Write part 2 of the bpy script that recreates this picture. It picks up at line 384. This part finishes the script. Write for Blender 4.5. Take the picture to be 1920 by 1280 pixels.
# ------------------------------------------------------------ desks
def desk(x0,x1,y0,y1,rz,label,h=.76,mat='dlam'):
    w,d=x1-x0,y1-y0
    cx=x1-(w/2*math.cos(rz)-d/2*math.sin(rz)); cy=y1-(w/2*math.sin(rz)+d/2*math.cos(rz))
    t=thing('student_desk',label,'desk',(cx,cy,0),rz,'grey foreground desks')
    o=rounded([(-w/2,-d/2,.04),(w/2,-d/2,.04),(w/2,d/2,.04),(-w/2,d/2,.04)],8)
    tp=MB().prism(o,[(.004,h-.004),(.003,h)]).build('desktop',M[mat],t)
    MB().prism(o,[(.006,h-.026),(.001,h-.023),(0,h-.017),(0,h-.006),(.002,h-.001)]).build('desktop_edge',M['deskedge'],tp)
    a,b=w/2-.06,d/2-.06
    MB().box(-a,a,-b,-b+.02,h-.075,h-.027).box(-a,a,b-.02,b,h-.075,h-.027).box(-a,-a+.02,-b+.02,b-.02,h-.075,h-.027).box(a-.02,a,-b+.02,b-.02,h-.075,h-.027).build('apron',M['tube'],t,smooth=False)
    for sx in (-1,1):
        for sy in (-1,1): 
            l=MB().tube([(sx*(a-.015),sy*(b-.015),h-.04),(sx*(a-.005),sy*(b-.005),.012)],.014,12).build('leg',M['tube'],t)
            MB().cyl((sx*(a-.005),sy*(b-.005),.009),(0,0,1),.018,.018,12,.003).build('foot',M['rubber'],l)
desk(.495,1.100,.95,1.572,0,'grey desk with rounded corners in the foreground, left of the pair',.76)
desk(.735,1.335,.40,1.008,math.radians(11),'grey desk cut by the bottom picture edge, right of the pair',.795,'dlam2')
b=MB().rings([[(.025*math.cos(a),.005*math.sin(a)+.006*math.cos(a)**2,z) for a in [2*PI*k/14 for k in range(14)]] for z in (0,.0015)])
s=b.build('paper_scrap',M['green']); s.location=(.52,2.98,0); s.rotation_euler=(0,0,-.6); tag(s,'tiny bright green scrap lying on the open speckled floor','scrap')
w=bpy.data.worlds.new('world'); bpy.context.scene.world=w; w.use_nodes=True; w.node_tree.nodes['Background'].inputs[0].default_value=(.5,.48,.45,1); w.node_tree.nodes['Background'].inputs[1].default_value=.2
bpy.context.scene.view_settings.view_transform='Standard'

- WHAT YOU WILL DO: Write out all the lines again, exactly as they are.

- TASK OUTPUT:
Write part 2 of the bpy script that recreates this picture. It picks up at line 384. This part finishes the script. Write for Blender 4.5. Take the picture to be 1920 by 1280 pixels.
# ------------------------------------------------------------ desks
def desk(x0,x1,y0,y1,rz,label,h=.76,mat='dlam'):
    w,d=x1-x0,y1-y0
    cx=x1-(w/2*math.cos(rz)-d/2*math.sin(rz)); cy=y1-(w/2*math.sin(rz)+d/2*math.cos(rz))
    t=thing('student_desk',label,'desk',(cx,cy,0),rz,'grey foreground desks')
    o=rounded([(-w/2,-d/2,.04),(w/2,-d/2,.04),(w/2,d/2,.04),(-w/2,d/2,.04)],8)
    tp=MB().prism(o,[(.004,h-.004),(.003,h)]).build('desktop',M[mat],t)
    MB().prism(o,[(.006,h-.026),(.001,h-.023),(0,h-.017),(0,h-.006),(.002,h-.001)]).build('desktop_edge',M['deskedge'],tp)
    a,b=w/2-.06,d/2-.06
    MB().box(-a,a,-b,-b+.02,h-.075,h-.027).box(-a,a,b-.02,b,h-.075,h-.027).box(-a,-a+.02,-b+.02,b-.02,h-.075,h-.027).box(a-.02,a,-b+.02,b-.02,h-.075,h-.027).build('apron',M['tube'],t,smooth=False)
    for sx in (-1,1):
        for sy in (-1,1): 
            l=MB().tube([(sx*(a-.015),sy*(b-.015),h-.04),(sx*(a-.005),sy*(b-.005),.012)],.014,12).build('leg',M['tube'],t)
            MB().cyl((sx*(a-.005),sy*(b-.005),.009),(0,0,1),.018,.018,12,.003).build('foot',M['rubber'],l)
desk(.495,1.100,.95,1.572,0,'grey desk with rounded corners in the foreground, left of the pair',.76)
desk(.735,1.335,.40,1.008,math.radians(11),'grey desk cut by the bottom picture edge, right of the pair',.795,'dlam2')
b=MB().rings([[(.025*math.cos(a),.005*math.sin(a)+.006*math.cos(a)**2,z) for a in [2*PI*k/14 for k in range(14)]] for z in (0,.0015)])
s=b.build('paper_scrap',M['green']); s.location=(.52,2.98,0); s.rotation_euler=(0,0,-.6); tag(s,'tiny bright green scrap lying on the open speckled floor','scrap')
w=bpy.data.worlds.new('world'); bpy.context.scene.world=w; w.use_nodes=True; w.node_tree.nodes['Background'].inputs[0].default_value=(.5,.48,.45,1); w.node_tree.nodes['Background'].inputs[1].default_value=.2
bpy.context.scene.view_settings.view_transform='Standard'